Материал любезно предоставлен Tablet

Банай, умерший недавно в возрасте 55 лет, был одним из когорты израильских деятелей культуры, которые искали смысл и вдохновлялись религиозными текстами, с презрением отвергнутыми их светскими сионистскими предшественниками.

Сегодня тот факт, что Меир Банай выпустил альбом, названный строчкой из литургии Йом Кипура «Шма коли» («Слушай голос мой»), уже ничем не примечателен. И одно это указывает на повсеместный успех той революции, частью которой был Банай.

 

Меир Банай, который умер в Израиле после продолжительной, но не предававшейся огласке борьбы с раком, происходил из «первой семьи» на сцене израильской музыки. Как и его дядя Йоси Банай, брат Эвьятар и некоторые другие родственники, Меир был известен каждому в Израиле. И как и в случае членов его семьи и других известных израильских музыкантов, долгосрочный вклад Баная в израильскую музыку состоит не столько в песнях, которые он писал и исполнял, сколько в некоем культурном содержании, которое он помог легитимировать.

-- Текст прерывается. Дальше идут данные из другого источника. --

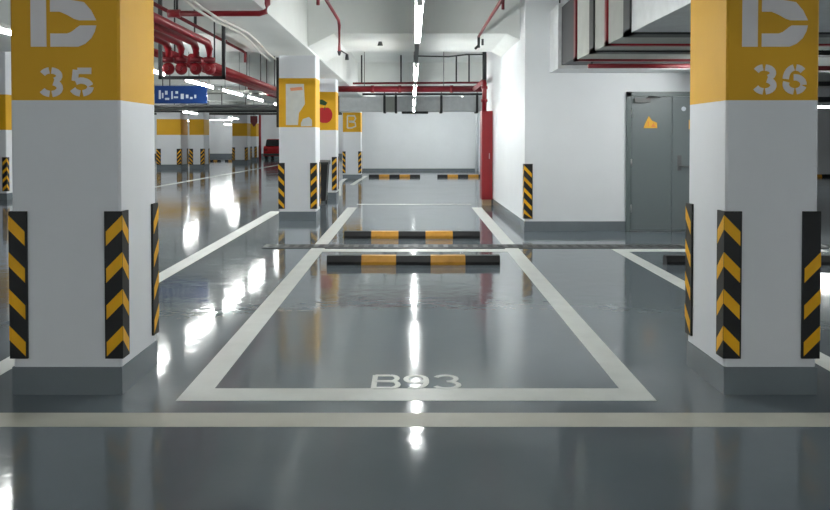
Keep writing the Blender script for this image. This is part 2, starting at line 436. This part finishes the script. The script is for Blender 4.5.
wheel_stop(.015, F / s1 + .075, 1.93, 'black and yellow wheel stop nearer the B93 bay code', 'wheel stops by the drain')
s1b = (239 - 141) / CAMH
wheel_stop(.0, F / s1b + .075, 1.92, 'black and yellow wheel stop just behind the drain grate', 'wheel stops by the drain')
wheel_stop(3.80, F / s1 + .075, 1.93, 'wheel stop partly hidden behind pillar 36', 'wheel stops by the drain')
s4 = 26.2
wheel_stop((394.5 - 412) / s4, F / s4, 1.96, 'far wheel stop by the aisle end wall, on the pillar side', 'wheel stops at the aisle end wall')
wheel_stop((463 - 412) / s4, F / s4, 1.96, 'far wheel stop by the aisle end wall, on the red cabinet side', 'wheel stops at the aisle end wall')
for k, (px, py) in enumerate(((184, 164), (212, 161.5), (234, 161.5), (826, 177))):
    s_ = (py - 141) / CAMH
    wheel_stop((px - 412) / s_, F / s_, 1.8 if k == 3 else 1.2, ('small wheel stop seen between the two nearest far pillars', 'distant wheel stop by the hall end wall, nearer pillar 35', 'distant wheel stop by the hall end wall, nearer the red car',
               'distant wheel stop seen past pillar 36')[k], 'distant wheel stops', first=0)

# ------------------------------------------------------------------ drain grate
dr = thing('drain_grate', (1.8, 9.9, 0), 'long dark slotted drain grate crossing the bay behind the wheel stop', 'drain grate')
MB().box((-1.93, 9.76, .0005), (5.6, 10.06, .003)).build('channel', 'dark', dr)
m = MB(); x = -1.93
while x < 5.6:
    m.box((x, 9.79, .003), (x + .06, 10.03, .009)); x += .13
m.box((-1.93, 9.755, .003), (5.6, 9.78, .009)); m.box((-1.93, 10.04, .003), (5.6, 10.065, .009)); m.box((-1.93, 9.9, .003), (5.6, 9.915, .009))
m.build('bars', 'rod', dr)

# ------------------------------------------------------------------ double door
dz = BY
dr_ = bpy.data.objects.new('door_1', None); C.collection.objects.link(dr_); dr_.location = (4.1, dz, 0)
dr_['kind'] = 'structure'; dr_['label'] = 'grey steel double door in the service room wall'; dr_['category'] = 'door'
m = MB()
m.box((3.27, dz - .03, 0), (3.34, dz, 2.13)); m.box((4.92, dz - .03, 0), (4.99, dz, 2.13)); m.box((3.27, dz - .03, 2.06), (4.99, dz, 2.13))
m.build('door_frame', 'doorf', dr_)
for nm, xa, xb in (('a', 3.345, 3.965), ('b', 3.972, 4.915)):
    lf = MB().box((xa, dz - .022, .012), (xb, dz - .002, 2.055))
    if nm == 'b':
        pass
    lf = lf.build('door_leaf', 'door', dr_)
    if nm == 'a':
        for zz in (.35, 1.05, 1.8):
            MB().tube([(3.345, dz - .03, zz - .06), (3.345, dz - .03, zz + .06)], .012).build('hinge', 'chrome', lf)
        m = MB().box((3.38, dz - .075, 1.965), (3.62, dz - .022, 2.03)); m.tube([(3.55, dz - .07, 2.035), (3.74, dz - .12, 2.04), (3.60, dz - .03, 2.06)], .01)
        m.build('door_closer', 'rod', lf)
    else:
        m = MB().box((4.05, dz - .03, .93), (4.11, dz - .022, 1.16)); m.tube([(4.08, dz - .03, 1.0), (4.08, dz - .075, 1.0), (4.22, dz - .075, .985)], .012)
        m.tube([(4.08, dz - .022, 1.12), (4.08, dz - .045, 1.12)], .02)
        m.build('door_handle', 'rod', lf)
        m = MB(); m.tube([(4.14, dz - .023, 1.87), (4.14, dz - .028, 1.87)], .035, 16); m.build('round_badge', 'signw', lf)
ws = thing('warning_sign', (3.63, dz - .025, 1.65), 'yellow triangular warning sign stuck on the narrow door leaf', 'sign')
m = MB(); y_ = dz - .0235
m.prism([(3.53, y_, 1.575), (3.74, y_, 1.575), (3.735, y_, 1.66), (3.66, y_, 1.69), (3.61, y_, 1.76), (3.56, y_, 1.66)], (0, -.002, 0))
m.build('sign_plate', 'sign_y', ws)
m = MB(); m.prism([(3.64, y_ - .002, 1.59), (3.72, y_ - .002, 1.59), (3.68, y_ - .002, 1.66)], (0, -.001, 0)); m.box((3.595, y_ - .003, 1.6), (3.61, y_ - .002, 1.68)); m.build('sign_symbol', 'sign_o', ws)
ws = thing('warning_sign', (4.28, dz - .025, 1.62), 'yellow sign on the door leaf with the handle, beside pillar 36', 'sign')
MB().box((4.22, dz - .026, 1.56), (4.40, dz - .0225, 1.70)).build('sign_plate', 'sign_y', ws)

# ------------------------------------------------------------------ red cabinet with riser, beside the block
fc = thing('fire_cabinet', (1.58, 16.35, 0), 'tall narrow red metal cabinet standing against the white wall', 'cabinet')
MB().box((1.49, 16.2, .13), (BX - .008, 16.62, 2.02)).build('body', 'cabred', fc)
m = MB(); m.box((1.505, 16.19, .16), (1.66, 16.2, 1.99)); m.build('door', 'cabred', fc)
m = MB(); m.box((1.64, 16.18, 1.0), (1.655, 16.19, 1.12)); m.build('handle', 'chrome', fc.children[-1])
MB().box((1.52, 16.25, 0), (1.70, 16.58, .13)).build('plinth', 'beige', fc)
t = thing('riser_pipe', (1.56, 16.4, 2.02), 'red riser pipe going up from the red cabinet to the black hanger', 'pipe')
m = MB(); m.tube([(1.56, 16.4, 2.02), (1.56, 16.4, 2.62), (1.56, 16.47, 2.69), (1.56, 19.1, 2.69)], .05, 12); m.tube([(1.56, 16.4, 2.22), (1.56, 16.4, 2.28)], .07, 12); m.tube([(1.56, 16.4, 2.5), (1.56, 16.4, 2.56)], .07, 12)
m.build('pipe_run', 'red', t)
MB().tube([(1.56, 16.4, 2.70), (1.56, 16.4, CEIL)], .045, 8).build('black_riser', 'dark', t)

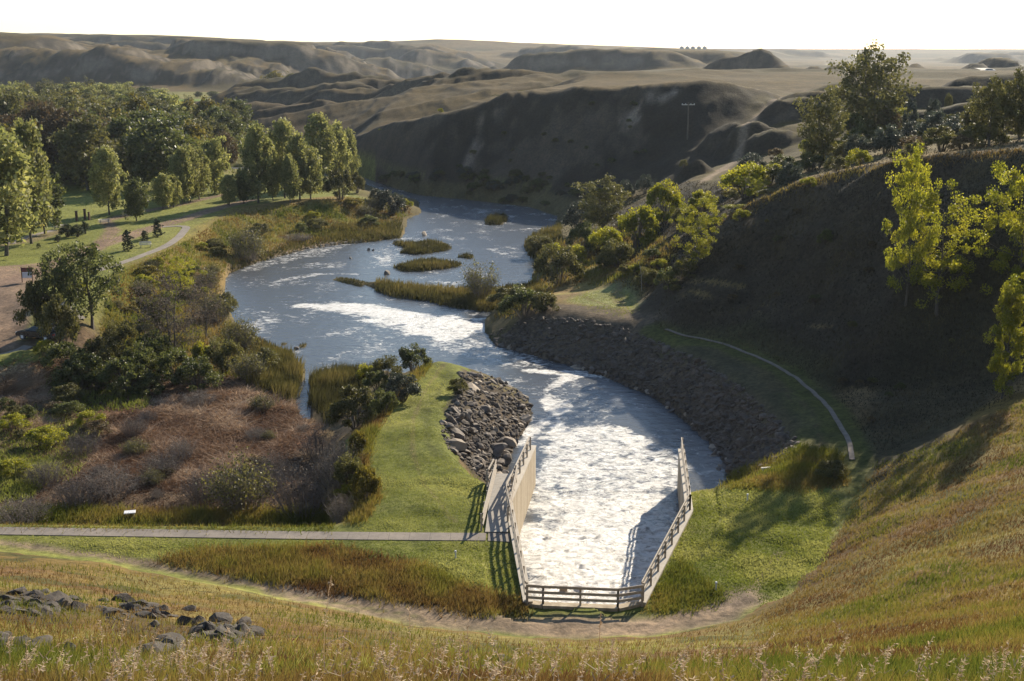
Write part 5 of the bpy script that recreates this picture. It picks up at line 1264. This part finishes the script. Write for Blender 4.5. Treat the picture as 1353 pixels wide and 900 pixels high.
o = blades('shore_reeds', [
    ([(330, 480), (385, 470), (398, 490), (396, 512), (386, 530), (330, 505)], 5000, 1.1, .025, .1, 1), ([(408, 490), (450, 484), (500, 490), (470, 530), (440, 560), (408, 530)], 7000, 1.2, .025, .1, 1),
    ([(440, 298), (530, 292), (530, 314), (480, 320), (430, 316)], 4000, .8, .04, .2, .9), ([(495, 371), (560, 380), (640, 384), (712, 374), (716, 392), (700, 406), (640, 411), (560, 398), (500, 386)], 9000, .8, .035, .2, 1),
    ([(514, 321), (545, 321), (565, 317), (603, 328), (580, 335), (530, 337), (524, 330)], 3000, .6, .035, 0, .8), ([(516, 353), (545, 345), (575, 342), (618, 350), (560, 360), (530, 360)], 3000, .6, .035, .1, .9), ([(598, 342), (612, 336), (632, 338), (625, 343)], 400, .6, .035, 0, .6),
    ([(634, 297), (642, 287), (670, 283), (678, 290), (664, 299)], 1200, .9, .04, 0, .4), ([(366, 450), (410, 452), (405, 461), (368, 459)], 500, .35, .03, 0, .5), ([(440, 366), (455, 367), (492, 374), (478, 381), (450, 374)], 900, .3, .03, 0, .6),
    ([(696, 312), (740, 296), (742, 330), (710, 345), (692, 328)], 3000, .9, .035, .1, .8), ([(300, 360), (400, 328), (470, 316), (440, 300), (320, 345)], 2500, .5, .035, 0, .7), ([(300, 430), (390, 470), (330, 480), (290, 450)], 3500, .7, .03, .2, 1)], g_reed, 66, .2); tag(o, kind='stuff')

# seed-headed stalks right in front of the photographer
rs = np.random.RandomState(71)
mat_stalk = leafy('dry_stalk', [(0, (.22, .14, .09)), (.5, (.38, .28, .19)), (1, (.60, .49, .37))], .4, 1.15, .6, .2)
V_ = []; Fs = []; lv = []
def quad(a, b2, c_, d_, v): n = len(V_); V_.extend([a, b2, c_, d_]); Fs.append((n, n + 1, n + 2, n + 3)); lv.append(v)
spots = [(152, 930, 12, .92), (424, 940, 13, 1.35), (540, 905, 14, .95), (665, 930, 12, .8), (790, 930, 11, .95), (190, 920, 12, .75), (450, 925, 11, .8), (620, 930, 12, .75), (1215, 925, 12, .7), (1135, 920, 13, .9), (1330, 915, 12, .65)]
for c in [(30, 16), (150, 26), (285, 30), (410, 14), (520, 20), (640, 10), (700, 22), (800, 8), (900, 9), (1010, 20), (1120, 9), (1230, 12), (1330, 20), (225, 12)]:
    for _ in range(int(c[1] * 1.9)): spots.append((c[0] + rs.normal() * 38, rs.uniform(880, 960), rs.uniform(7.5, 16), rs.uniform(.2, .62) * (1.25 if rs.rand() < .2 else .85)))
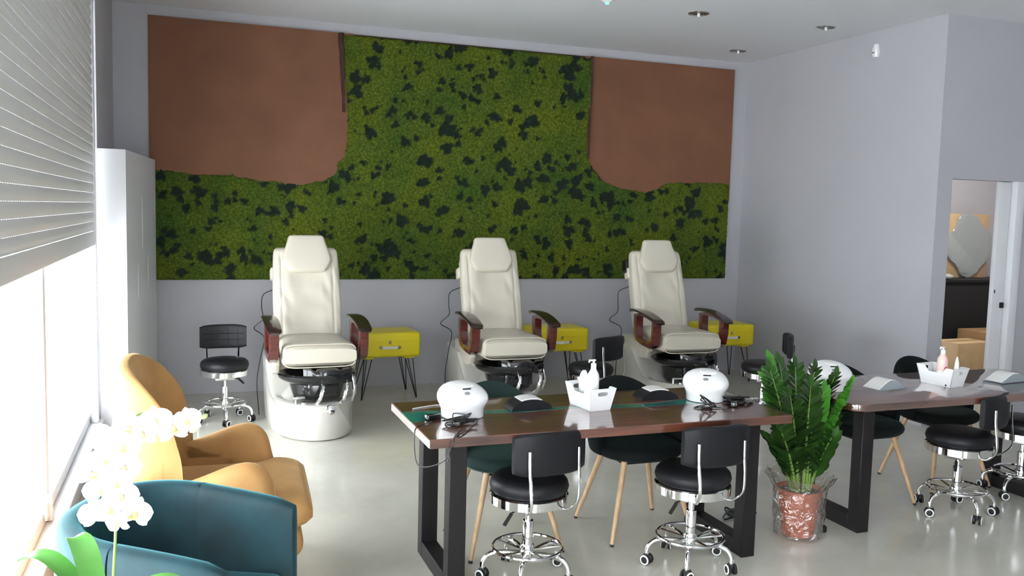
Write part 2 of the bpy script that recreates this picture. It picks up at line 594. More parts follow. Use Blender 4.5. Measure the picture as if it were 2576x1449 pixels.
# storage room behind the doorway
b = NB(); span(b, XR + 0.12, 10.2, 8.75, 8.85, 0, ZC); span(b, 10.1, 10.2, YD + 0.12, 8.75, 0, ZC)
struct('wall_storage', b, W_PAINT)

# glazing: left shopfront
b = NB()
for y in (-2.4, 0.03, 0.4, 2.55, 4.72, 6.79):
    span(b, XW - 0.12, XW - 0.06, y, y + 0.07, 0.15, 3.2, 0.004)
for y0, y1 in ((-2.33, 0.03), (0.47, 2.55), (2.62, 4.72), (4.79, 6.79)):
    span(b, XW - 0.12, XW - 0.06, y0, y1, 0.15, 0.23, 0.004); span(b, XW - 0.12, XW - 0.06, y0, y1, 3.13, 3.2, 0.004)
w = struct('window_1', b, WHITE_FRAME)
for y0, y1 in ((-2.33, 0.03), (0.47, 2.55), (2.62, 4.72), (4.79, 6.79)):
    b = NB(); span(b, XW - 0.096, XW - 0.09, y0, y1, 0.23, 3.13); obj('pane', b, GLASS, w)
b = NB(); span(b, XW - 0.06, XW - 0.03, 4.66, 4.69, 0.17, 0.30, 0.004); span(b, XW - 0.06, XW - 0.045, 4.60, 4.74, 0.19, 0.27, 0.004)
obj('hinge', b, WHITE_FRAME, w)
# inner sill lining
b = NB(); span(b, XW - 0.06, XW + 0.02, 0.4, 6.86, 0.15, 0.165, 0.004); struct('trim_1', b, WHITE_FRAME)
# glazing behind the camera and at the far right, both out of frame
b = NB()
for x in (0.3, 1.53):
    span(b, x, x + 0.07, -3.17, -3.11, 0.1, 2.5)
w = struct('window_2', b, WHITE_FRAME)
b = NB(); span(b, 0.37, 1.53, -3.145, -3.14, 0.1, 2.5); obj('pane', b, GLASS, w)
# sliding door of the storage room, half open
b = NB()
span(b, 6.57, 6.70, YD + 0.035, YD + 0.075, 0.005, 2.095, 0.004)
d = struct('door_1', b, WHITE_FRAME)
b = NB(); span(b, 6.585, 6.592, YD + 0.028, YD + 0.036, 1.13, 1.16, 0.002); obj('latch', b, BLK_METAL, d)
b = NB(); span(b, 6.655, 6.685, YD + 0.01, YD + 0.036, 1.00, 1.05, 0.006); obj('door_handle', b, BLK_METAL, d)
b = NB(); span(b, 6.71, 6.80, YD - 0.02, YD + 0.13, 0, 2.10, 0.004); struct('trim_2', b, WHITE_FRAME)


# ------------------------------------------------------------------ moss picture on the back wall
PX0, PX1, PZ0, PZ1 = -0.317, 5.652, 1.046, 3.346
# boundary of the moss inside the panel (x, z)
LB = [(1.345, 3.346), (1.37, 3.05), (1.385, 2.75), (1.40, 2.50), (1.385, 2.22), (1.31, 2.15), (1.30, 2.05), (1.19, 1.985), (1.12, 1.975),
      (1.00, 1.94), (0.86, 1.955), (0.70, 1.965), (0.55, 1.975), (0.38, 2.005), (0.20, 2.00), (0.05, 2.00),
      (-0.10, 2.03), (-0.317, 2.035)]
RB = [(3.935, 3.346), (3.93, 2.95), (3.905, 2.65), (3.90, 2.38), (3.93, 2.27), (4.02, 2.16), (4.10, 2.08), (4.18, 2.05), (4.35, 2.01), (4.60, 1.985),
      (4.74, 2.03), (4.85, 2.09), (4.98, 2.10), (5.25, 2.115), (5.652, 2.11)]


def curve_z(line, x):
    for (xa, za), (xb, zb) in zip(line, line[1:]):
        lo, hi = min(xa, xb), max(xa, xb)
        if lo <= x <= hi and hi - lo > 1e-6:
            return za + (zb - za) * (x - xa) / (xb - xa)
    return None


def in_poly(x, z, poly):
    c = False
    n = len(poly)
    for i in range(n):
        x0, z0 = poly[i]; x1, z1 = poly[(i + 1) % n]
        if (z0 > z) != (z1 > z) and x < (x1 - x0) * (z - z0) / (z1 - z0) + x0:
            c = not c
    return c


LPOLY = LB + [(-0.4, 2.035), (-0.4, 3.5), (1.34, 3.5)]
RPOLY = RB + [(5.8, 2.11), (5.8, 3.5), (3.935, 3.5)]


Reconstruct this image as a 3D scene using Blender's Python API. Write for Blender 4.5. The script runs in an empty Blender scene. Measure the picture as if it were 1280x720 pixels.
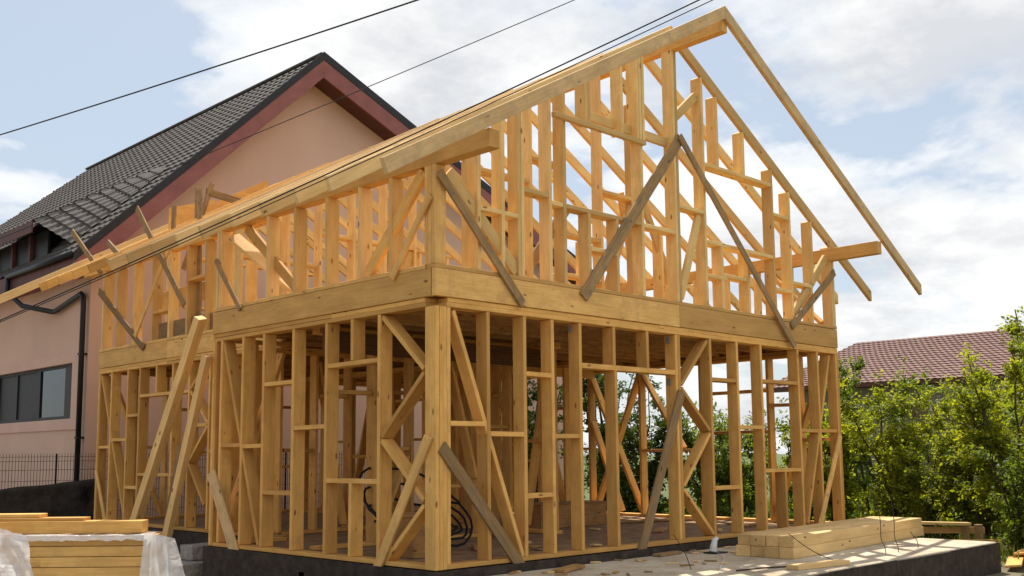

Как и многих других израильских музыкантов, Меира Баная его духовные поиски, поиски смысла не отдалили от еврейской традиции, а, напротив, вернули к ней. Может быть, кому‑то это покажется непоследовательным, а кому‑то — совершенно естественным, но надо отметить, что поколение основателей Израиля искало смысл совсем в другой стороне, стремясь поскорее отряхнуть прах традиции со своих ног.

Хаим‑Нахман Бялик, Давид Бен‑Гурион, Шимон Перес, Элиэзер Бен‑Йеуда и десятки других титанов раннего сионизма выросли в ортодоксальных семьях и — в той или иной степени — отказались от религиозного образа жизни. Они искали святости не в синагоге, а на родине предков. Молитву они заменили трудом. Они жаждали не ритуальной чистоты, а грязи земли Израиля и суматохи государственного строительства. Ранний сионизм был во многих отношениях восстанием против иудаизма. А поэмы вроде «Сказания о погроме» Бялика были объявлением войны.

И в результате в 1950–1960‑х олицетворением Израиля, образом типичного израильтянина стал карикатурный персонаж Срулик — абсолютно светский парень в шортах, сандалиях и кова тембель, кибуцной панаме, за рулем трактора. Этому парню даром не нужны никакие религиозные церемонии — следы жизни в Европе, где Б‑г не смог спасти евреев. Теперь, говорили основатели Израиля, евреи сами себя спасут, и что уж точно им не понадобится, так это покорность и слабость, порожденные религией их предков.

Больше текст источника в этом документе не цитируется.